Each entry here needs to be set down again exactly, please; pictures are left out.

***

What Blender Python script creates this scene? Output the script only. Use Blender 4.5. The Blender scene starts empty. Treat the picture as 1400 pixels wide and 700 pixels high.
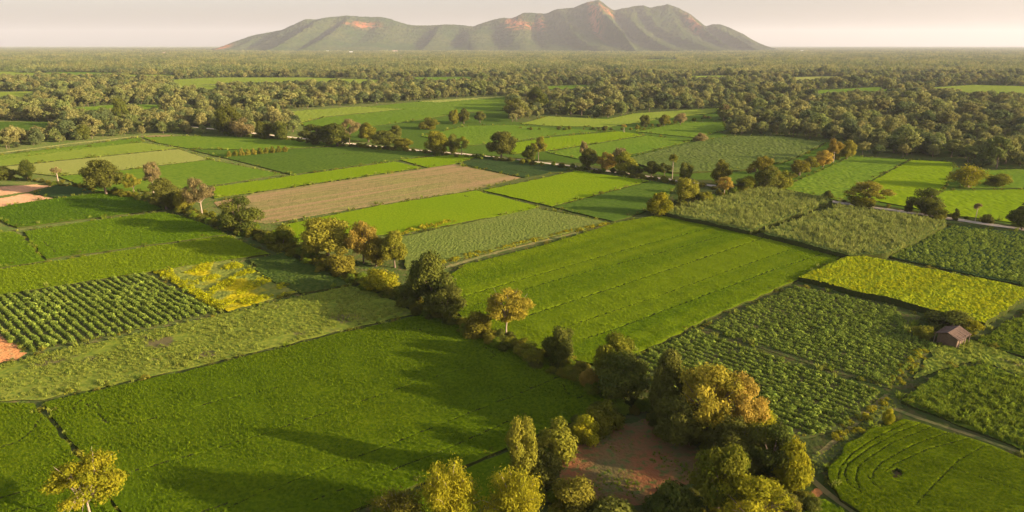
import bpy, math
import numpy as np
from mathutils import Vector, Matrix

R = math.radians
scene = bpy.context.scene
COL = scene.collection
rng = np.random.default_rng(7)

# ------------------------------------------------------------------ camera model
F, CX, CY, HOR, H = 933.0, 700.0, 350.0, 61.0, 60.0     # photograph is 1400 x 700
PITCH = math.atan((CY - HOR) / F)
CP, SP = math.cos(PITCH), math.sin(PITCH)
SUN_EL, SUN_BEHIND = 13.0, 18.0
SUN = Vector((math.cos(R(SUN_BEHIND)) * math.cos(R(SUN_EL)), -math.sin(R(SUN_BEHIND)) * math.cos(R(SUN_EL)), math.sin(R(SUN_EL))))


def G(px, py, z=0.0):
    """ground point seen at a spot of the photograph (level z)"""
    t = (CY - py) / F
    hz = H - z
    # y*sp - hz*cp = t*(y*cp + hz*sp)
    y = hz * (CP + t * SP) / (SP - t * CP)
    zc = y * CP + hz * SP
    return np.array([(px - CX) / F * zc, y])


def depth(p, z=0.0):
    return p[1] * CP + (H - z) * SP


def top_height(p, py):
    t = (CY - py) / F
    return (t * (p[1] * CP + H * SP) - p[1] * SP + H * CP) / (CP + t * SP)


def project(P):
    P = np.asarray(P, float)
    zc = P[:, 1] * CP + (H - P[:, 2]) * SP
    yc = P[:, 1] * SP + (P[:, 2] - H) * CP
    return np.stack([CX + F * P[:, 0] / zc, CY - F * yc / zc], 1)


def inside(poly, pts):
    poly = np.asarray(poly, float)
    x, y = pts[:, 0], pts[:, 1]
    res = np.zeros(len(pts), bool)
    n = len(poly)
    for i in range(n):
        x0, y0 = poly[i]
        x1, y1 = poly[(i + 1) % n]
        if y0 == y1:
            continue
        c = ((y0 > y) != (y1 > y)) & (x < (x1 - x0) * (y - y0) / (y1 - y0) + x0)
        res ^= c
    return res


def seg_dist(pts, line):
    """distance and nearest point from pts to a polyline"""
    best = np.full(len(pts), 1e9)
    near = np.zeros((len(pts), 2))
    for a, b in zip(line[:-1], line[1:]):
        d = b - a
        L = max(d @ d, 1e-9)
        t = np.clip(((pts - a) @ d) / L, 0, 1)
        q = a + t[:, None] * d
        r = np.hypot(*(pts - q).T)
        m = r < best
        best[m] = r[m]
        near[m] = q[m]
    return best, near


def noise2(pts, scale, seed):
    """cheap smooth noise made of random sine waves, about -1..1"""
    r = np.random.default_rng(seed)
    out = np.zeros(len(pts))
    for k in range(7):
        a = r.uniform(0, 2 * math.pi)
        f = r.uniform(0.6, 1.6) * 2 * math.pi / scale
        out += np.sin((pts[:, 0] * math.cos(a) + pts[:, 1] * math.sin(a)) * f + r.uniform(0, 6.28))
    return out / 3.2


# ------------------------------------------------------------------ materials
def new_mat(name):
    m = bpy.data.materials.new(name)
    m.use_nodes = True
    nt = m.node_tree
    nt.nodes.clear()
    return m, nt, nt.nodes.new('ShaderNodeOutputMaterial')


def N(nt, kind, **kw):
    n = nt.nodes.new(kind)
    for k, v in kw.items():
        if k in n.inputs.keys():
            n.inputs[k].default_value = v
        else:
            setattr(n, k, v)
    return n


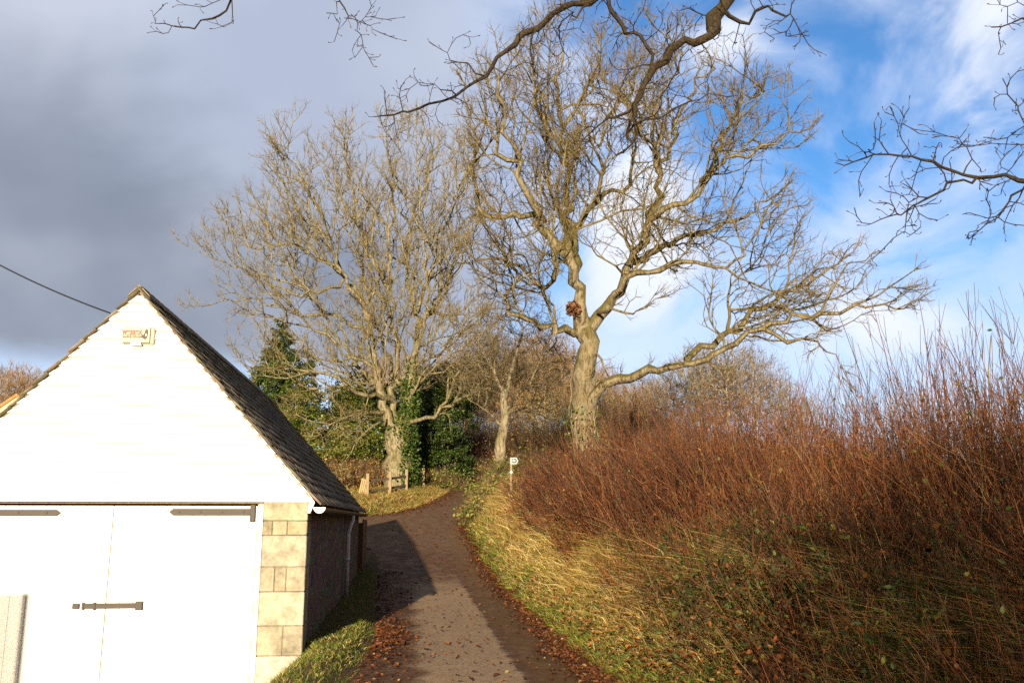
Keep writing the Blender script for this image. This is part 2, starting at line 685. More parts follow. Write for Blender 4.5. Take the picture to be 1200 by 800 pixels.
# side and back walls
bm = bmesh.new()
bx(bm, WX - .45, WX - .015, .46, LEN, -.8, EZ - .02)
bx(bm, -WX + .0, -WX + .45, .46, LEN, -.8, EZ - .02)
poly_bm(bm, [(-WX + .46, -.3), (WX - .46, -.3), (WX - .46, EZ), (0.0, APZ - .14), (-WX + .46, EZ)], LEN - .4, LEN - .02)
bm_obj('stone_wall', bm, M['rubble'], barn)

# quoin pillars of dressed blocks
Xl = Q(304, 690)[0]
rowpx = [585, 610, 627, 664, 693, 733, 768, 812, 850]
zs = [Q(330, y)[1] for y in rowpx]
cuts = [[], [.22, .55], [], [.32, .58], [], [.56], [], [.4]]
tone = [(.30, .28, .20), (.28, .25, .17), (.29, .27, .21), (.26, .235, .175), (.30, .285, .22), (.27, .25, .185), (.35, .34, .29), (.3, .28, .22)]


def pillar(x0, x1, flip=False):
    bm = bmesh.new()
    lay = bm.verts.layers.float_color.new('col')
    for r in range(len(zs) - 1):
        xs = [0] + (cuts[r] if not flip else [1 - c for c in cuts[r]][::-1]) + [1]
        for u0, u1 in zip(xs, xs[1:]):
            n0 = len(bm.verts)
            dp = rng.uniform(-.012, .012)
            bx(bm, x0 + (x1 - x0) * u0 + .003, x0 + (x1 - x0) * u1 - .003, -.015 + dp, .45, max(zs[r + 1], -.7) + .004, zs[r] - .004, .010)
            bm.verts.ensure_lookup_table()
            t = np.array(tone[r]) * rng.uniform(1.05, 1.4)
            for v in bm.verts:
                if v[lay][0] > .99:
                    v[lay] = (*t, 1)
    pil = bm_obj('stone_pillar', bm, M['stone'], barn)
    bm = bmesh.new()
    bx(bm, x0 + .012, x1 - .012, .006, .44, -.7, zs[0] - .01)
    bm_obj('mortar', bm, M['mortar'], pil)


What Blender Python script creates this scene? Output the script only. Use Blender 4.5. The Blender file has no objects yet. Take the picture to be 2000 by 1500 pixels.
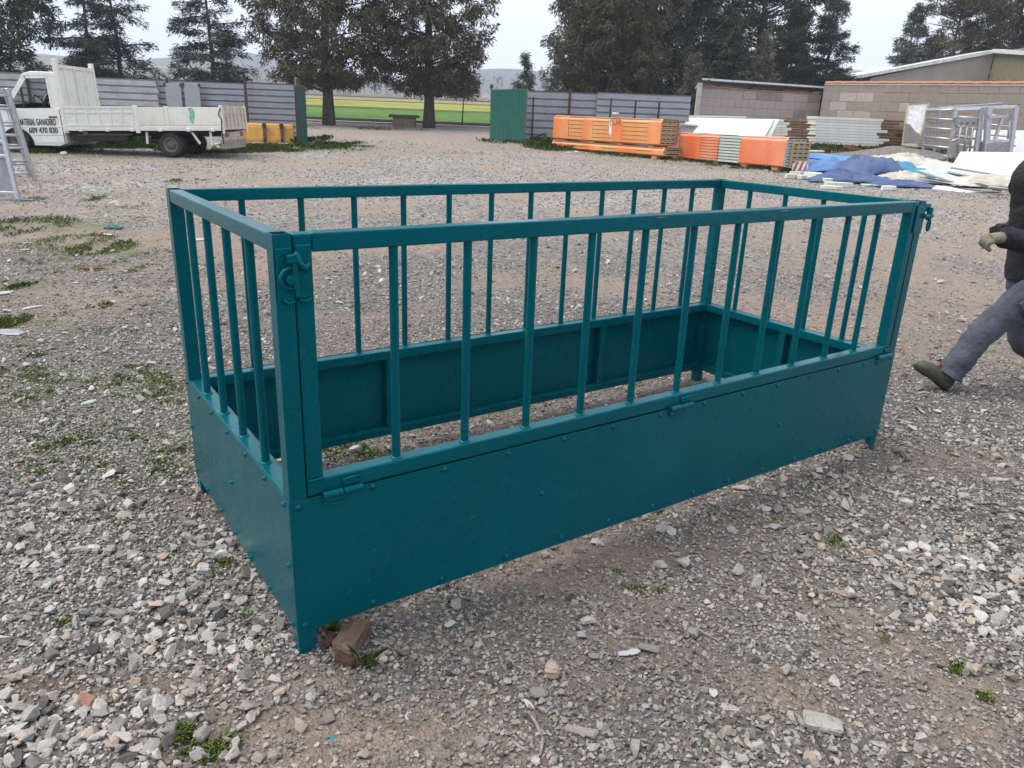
import bpy, bmesh, math, random
import numpy as np
from mathutils import Vector, Matrix
SC = bpy.context.scene
COL = SC.collection
R = math.radians
random.seed(7)
# ------------------------------------------------------------------ camera
FPX, PITCH, ROLL, CAMH = 1480.21, 0.33706, 0.03903, 1.6
FWD = Vector((0, math.cos(PITCH), -math.sin(PITCH)))
_up = Vector((0, math.sin(PITCH), math.cos(PITCH))); _rt = Vector((1, 0, 0))
RGT = math.cos(ROLL)*_rt + math.sin(ROLL)*_up
UPV = -math.sin(ROLL)*_rt + math.cos(ROLL)*_up
cam = bpy.data.cameras.new('camera'); camo = bpy.data.objects.new('camera', cam); COL.objects.link(camo)
cam.sensor_width = 36.0; cam.lens = FPX*36.0/2000.0; cam.clip_start = 0.05; cam.clip_end = 6000
_m = Matrix((RGT, UPV, -FWD)).transposed().to_4x4(); _m.translation = (0, 0, CAMH)
camo.matrix_world = _m
SC.camera = camo
# ------------------------------------------------------------------ world: overcast winter sky
SUN_EL, SUN_AZ = R(60), R(-90)           # azimuth from +Y, clockwise: the bright part of the overcast lies beyond the feeder, to the left
world = bpy.data.worlds.new('World'); SC.world = world; world.use_nodes = True
nt = world.node_tree; nt.nodes.clear()
wo = nt.nodes.new('ShaderNodeOutputWorld'); bg = nt.nodes.new('ShaderNodeBackground')
sky = nt.nodes.new('ShaderNodeTexSky'); sky.sky_type = 'NISHITA'; sky.sun_disc = False
sky.sun_elevation = SUN_EL; sky.sun_rotation = SUN_AZ; sky.air_density = 1.0; sky.dust_density = 3.0
hs = nt.nodes.new('ShaderNodeHueSaturation'); hs.inputs['Saturation'].default_value = 0.45
tc = nt.nodes.new('ShaderNodeTexCoord'); mp = nt.nodes.new('ShaderNodeMapping'); mp.inputs['Scale'].default_value = (1, 1, 3.2)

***

> **Result**:
What Blender Python script creates this scene? Output the script only. Use Blender 4.5. The Blender scene starts empty. Treat the picture as 1400 pixels wide and 700 pixels high.
import bpy, math
import numpy as np
from mathutils import Vector, Matrix

R = math.radians
scene = bpy.context.scene
COL = scene.collection
rng = np.random.default_rng(7)

# ------------------------------------------------------------------ camera model
F, CX, CY, HOR, H = 933.0, 700.0, 350.0, 61.0, 60.0     # photograph is 1400 x 700
PITCH = math.atan((CY - HOR) / F)
CP, SP = math.cos(PITCH), math.sin(PITCH)
SUN_EL, SUN_BEHIND = 13.0, 18.0
SUN = Vector((math.cos(R(SUN_BEHIND)) * math.cos(R(SUN_EL)), -math.sin(R(SUN_BEHIND)) * math.cos(R(SUN_EL)), math.sin(R(SUN_EL))))


def G(px, py, z=0.0):
    """ground point seen at a spot of the photograph (level z)"""
    t = (CY - py) / F
    hz = H - z
    # y*sp - hz*cp = t*(y*cp + hz*sp)
    y = hz * (CP + t * SP) / (SP - t * CP)
    zc = y * CP + hz * SP
    return np.array([(px - CX) / F * zc, y])


def depth(p, z=0.0):
    return p[1] * CP + (H - z) * SP


def top_height(p, py):
    t = (CY - py) / F
    return (t * (p[1] * CP + H * SP) - p[1] * SP + H * CP) / (CP + t * SP)


def project(P):
    P = np.asarray(P, float)
    zc = P[:, 1] * CP + (H - P[:, 2]) * SP
    yc = P[:, 1] * SP + (P[:, 2] - H) * CP
    return np.stack([CX + F * P[:, 0] / zc, CY - F * yc / zc], 1)


def inside(poly, pts):
    poly = np.asarray(poly, float)
    x, y = pts[:, 0], pts[:, 1]
    res = np.zeros(len(pts), bool)
    n = len(poly)
    for i in range(n):
        x0, y0 = poly[i]
        x1, y1 = poly[(i + 1) % n]
        if y0 == y1:
            continue
        c = ((y0 > y) != (y1 > y)) & (x < (x1 - x0) * (y - y0) / (y1 - y0) + x0)
        res ^= c
    return res


def seg_dist(pts, line):
    """distance and nearest point from pts to a polyline"""
    best = np.full(len(pts), 1e9)
    near = np.zeros((len(pts), 2))
    for a, b in zip(line[:-1], line[1:]):
        d = b - a
        L = max(d @ d, 1e-9)
        t = np.clip(((pts - a) @ d) / L, 0, 1)
        q = a + t[:, None] * d
        r = np.hypot(*(pts - q).T)
        m = r < best
        best[m] = r[m]
        near[m] = q[m]
    return best, near


def noise2(pts, scale, seed):
    """cheap smooth noise made of random sine waves, about -1..1"""
    r = np.random.default_rng(seed)
    out = np.zeros(len(pts))
    for k in range(7):
        a = r.uniform(0, 2 * math.pi)
        f = r.uniform(0.6, 1.6) * 2 * math.pi / scale
        out += np.sin((pts[:, 0] * math.cos(a) + pts[:, 1] * math.sin(a)) * f + r.uniform(0, 6.28))
    return out / 3.2


# ------------------------------------------------------------------ materials
def new_mat(name):
    m = bpy.data.materials.new(name)
    m.use_nodes = True
    nt = m.node_tree
    nt.nodes.clear()
    return m, nt, nt.nodes.new('ShaderNodeOutputMaterial')


def N(nt, kind, **kw):
    n = nt.nodes.new(kind)
    for k, v in kw.items():
        if k in n.inputs.keys():
            n.inputs[k].default_value = v
        else:
            setattr(n, k, v)
    return n


Keep writing the Blender script for this image. This is part 2, starting at line 685. More parts follow. Write for Blender 4.5. Take the picture to be 1200 by 800 pixels.
# side and back walls
bm = bmesh.new()
bx(bm, WX - .45, WX - .015, .46, LEN, -.8, EZ - .02)
bx(bm, -WX + .0, -WX + .45, .46, LEN, -.8, EZ - .02)
poly_bm(bm, [(-WX + .46, -.3), (WX - .46, -.3), (WX - .46, EZ), (0.0, APZ - .14), (-WX + .46, EZ)], LEN - .4, LEN - .02)
bm_obj('stone_wall', bm, M['rubble'], barn)

# quoin pillars of dressed blocks
Xl = Q(304, 690)[0]
rowpx = [585, 610, 627, 664, 693, 733, 768, 812, 850]
zs = [Q(330, y)[1] for y in rowpx]
cuts = [[], [.22, .55], [], [.32, .58], [], [.56], [], [.4]]
tone = [(.30, .28, .20), (.28, .25, .17), (.29, .27, .21), (.26, .235, .175), (.30, .285, .22), (.27, .25, .185), (.35, .34, .29), (.3, .28, .22)]


def pillar(x0, x1, flip=False):
    bm = bmesh.new()
    lay = bm.verts.layers.float_color.new('col')
    for r in range(len(zs) - 1):
        xs = [0] + (cuts[r] if not flip else [1 - c for c in cuts[r]][::-1]) + [1]
        for u0, u1 in zip(xs, xs[1:]):
            n0 = len(bm.verts)
            dp = rng.uniform(-.012, .012)
            bx(bm, x0 + (x1 - x0) * u0 + .003, x0 + (x1 - x0) * u1 - .003, -.015 + dp, .45, max(zs[r + 1], -.7) + .004, zs[r] - .004, .010)
            bm.verts.ensure_lookup_table()
            t = np.array(tone[r]) * rng.uniform(1.05, 1.4)
            for v in bm.verts:
                if v[lay][0] > .99:
                    v[lay] = (*t, 1)
    pil = bm_obj('stone_pillar', bm, M['stone'], barn)
    bm = bmesh.new()
    bx(bm, x0 + .012, x1 - .012, .006, .44, -.7, zs[0] - .01)
    bm_obj('mortar', bm, M['mortar'], pil)


What Blender Python script creates this scene? Output the script only. Use Blender 4.5. The Blender file has no objects yet. Take the picture to be 2000 by 1500 pixels.
import bpy, bmesh, math, random
import numpy as np
from mathutils import Vector, Matrix
SC = bpy.context.scene
COL = SC.collection
R = math.radians
random.seed(7)
# ------------------------------------------------------------------ camera
FPX, PITCH, ROLL, CAMH = 1480.21, 0.33706, 0.03903, 1.6
FWD = Vector((0, math.cos(PITCH), -math.sin(PITCH)))
_up = Vector((0, math.sin(PITCH), math.cos(PITCH))); _rt = Vector((1, 0, 0))
RGT = math.cos(ROLL)*_rt + math.sin(ROLL)*_up
UPV = -math.sin(ROLL)*_rt + math.cos(ROLL)*_up
cam = bpy.data.cameras.new('camera'); camo = bpy.data.objects.new('camera', cam); COL.objects.link(camo)
cam.sensor_width = 36.0; cam.lens = FPX*36.0/2000.0; cam.clip_start = 0.05; cam.clip_end = 6000
_m = Matrix((RGT, UPV, -FWD)).transposed().to_4x4(); _m.translation = (0, 0, CAMH)
camo.matrix_world = _m
SC.camera = camo
# ------------------------------------------------------------------ world: overcast winter sky
SUN_EL, SUN_AZ = R(60), R(-90)           # azimuth from +Y, clockwise: the bright part of the overcast lies beyond the feeder, to the left
world = bpy.data.worlds.new('World'); SC.world = world; world.use_nodes = True
nt = world.node_tree; nt.nodes.clear()
wo = nt.nodes.new('ShaderNodeOutputWorld'); bg = nt.nodes.new('ShaderNodeBackground')
sky = nt.nodes.new('ShaderNodeTexSky'); sky.sky_type = 'NISHITA'; sky.sun_disc = False
sky.sun_elevation = SUN_EL; sky.sun_rotation = SUN_AZ; sky.air_density = 1.0; sky.dust_density = 3.0
hs = nt.nodes.new('ShaderNodeHueSaturation'); hs.inputs['Saturation'].default_value = 0.45
tc = nt.nodes.new('ShaderNodeTexCoord'); mp = nt.nodes.new('ShaderNodeMapping'); mp.inputs['Scale'].default_value = (1, 1, 3.2)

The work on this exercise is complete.